Please return the full listing below without altering anything.

>>

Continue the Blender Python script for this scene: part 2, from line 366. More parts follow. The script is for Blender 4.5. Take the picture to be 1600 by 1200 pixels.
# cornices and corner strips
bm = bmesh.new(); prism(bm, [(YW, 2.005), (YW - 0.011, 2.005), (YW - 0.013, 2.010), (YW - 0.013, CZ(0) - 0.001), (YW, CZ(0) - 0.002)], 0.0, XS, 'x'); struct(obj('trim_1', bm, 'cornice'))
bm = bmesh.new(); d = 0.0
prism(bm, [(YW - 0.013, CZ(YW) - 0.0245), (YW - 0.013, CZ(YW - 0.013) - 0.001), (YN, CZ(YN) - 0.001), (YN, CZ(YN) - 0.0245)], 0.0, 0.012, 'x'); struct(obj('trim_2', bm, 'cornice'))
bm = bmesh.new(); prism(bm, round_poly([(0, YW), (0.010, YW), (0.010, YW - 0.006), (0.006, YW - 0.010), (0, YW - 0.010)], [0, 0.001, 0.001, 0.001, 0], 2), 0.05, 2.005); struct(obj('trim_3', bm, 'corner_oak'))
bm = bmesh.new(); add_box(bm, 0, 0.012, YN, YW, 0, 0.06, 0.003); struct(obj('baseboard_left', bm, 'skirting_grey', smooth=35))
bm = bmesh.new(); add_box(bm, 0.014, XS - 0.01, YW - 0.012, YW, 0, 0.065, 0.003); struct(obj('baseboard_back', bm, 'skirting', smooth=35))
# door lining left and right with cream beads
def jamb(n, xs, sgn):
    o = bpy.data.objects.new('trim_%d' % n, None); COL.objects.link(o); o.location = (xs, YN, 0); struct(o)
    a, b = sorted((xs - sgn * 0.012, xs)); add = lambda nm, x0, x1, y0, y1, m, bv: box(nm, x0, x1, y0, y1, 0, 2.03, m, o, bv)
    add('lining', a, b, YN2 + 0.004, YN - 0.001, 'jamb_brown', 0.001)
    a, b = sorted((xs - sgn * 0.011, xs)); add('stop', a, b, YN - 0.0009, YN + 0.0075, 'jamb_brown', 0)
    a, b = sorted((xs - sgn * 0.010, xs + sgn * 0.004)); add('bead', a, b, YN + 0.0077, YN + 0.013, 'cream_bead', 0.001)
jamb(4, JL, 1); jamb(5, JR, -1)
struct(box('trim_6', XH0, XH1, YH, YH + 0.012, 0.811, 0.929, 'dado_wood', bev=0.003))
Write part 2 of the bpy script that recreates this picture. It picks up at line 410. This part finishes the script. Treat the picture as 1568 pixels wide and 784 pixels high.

<<

• **Solution**
Continue the Blender Python script for this scene: part 2, from line 366. More parts follow. The script is for Blender 4.5. Take the picture to be 1600 by 1200 pixels.
# cornices and corner strips
bm = bmesh.new(); prism(bm, [(YW, 2.005), (YW - 0.011, 2.005), (YW - 0.013, 2.010), (YW - 0.013, CZ(0) - 0.001), (YW, CZ(0) - 0.002)], 0.0, XS, 'x'); struct(obj('trim_1', bm, 'cornice'))
bm = bmesh.new(); d = 0.0
prism(bm, [(YW - 0.013, CZ(YW) - 0.0245), (YW - 0.013, CZ(YW - 0.013) - 0.001), (YN, CZ(YN) - 0.001), (YN, CZ(YN) - 0.0245)], 0.0, 0.012, 'x'); struct(obj('trim_2', bm, 'cornice'))
bm = bmesh.new(); prism(bm, round_poly([(0, YW), (0.010, YW), (0.010, YW - 0.006), (0.006, YW - 0.010), (0, YW - 0.010)], [0, 0.001, 0.001, 0.001, 0], 2), 0.05, 2.005); struct(obj('trim_3', bm, 'corner_oak'))
bm = bmesh.new(); add_box(bm, 0, 0.012, YN, YW, 0, 0.06, 0.003); struct(obj('baseboard_left', bm, 'skirting_grey', smooth=35))
bm = bmesh.new(); add_box(bm, 0.014, XS - 0.01, YW - 0.012, YW, 0, 0.065, 0.003); struct(obj('baseboard_back', bm, 'skirting', smooth=35))
# door lining left and right with cream beads
def jamb(n, xs, sgn):
    o = bpy.data.objects.new('trim_%d' % n, None); COL.objects.link(o); o.location = (xs, YN, 0); struct(o)
    a, b = sorted((xs - sgn * 0.012, xs)); add = lambda nm, x0, x1, y0, y1, m, bv: box(nm, x0, x1, y0, y1, 0, 2.03, m, o, bv)
    add('lining', a, b, YN2 + 0.004, YN - 0.001, 'jamb_brown', 0.001)
    a, b = sorted((xs - sgn * 0.011, xs)); add('stop', a, b, YN - 0.0009, YN + 0.0075, 'jamb_brown', 0)
    a, b = sorted((xs - sgn * 0.010, xs + sgn * 0.004)); add('bead', a, b, YN + 0.0077, YN + 0.013, 'cream_bead', 0.001)
jamb(4, JL, 1); jamb(5, JR, -1)
struct(box('trim_6', XH0, XH1, YH, YH + 0.012, 0.811, 0.929, 'dado_wood', bev=0.003))
Write part 2 of the bpy script that recreates this picture. It picks up at line 410. This part finishes the script. Treat the picture as 1568 pixels wide and 784 pixels high.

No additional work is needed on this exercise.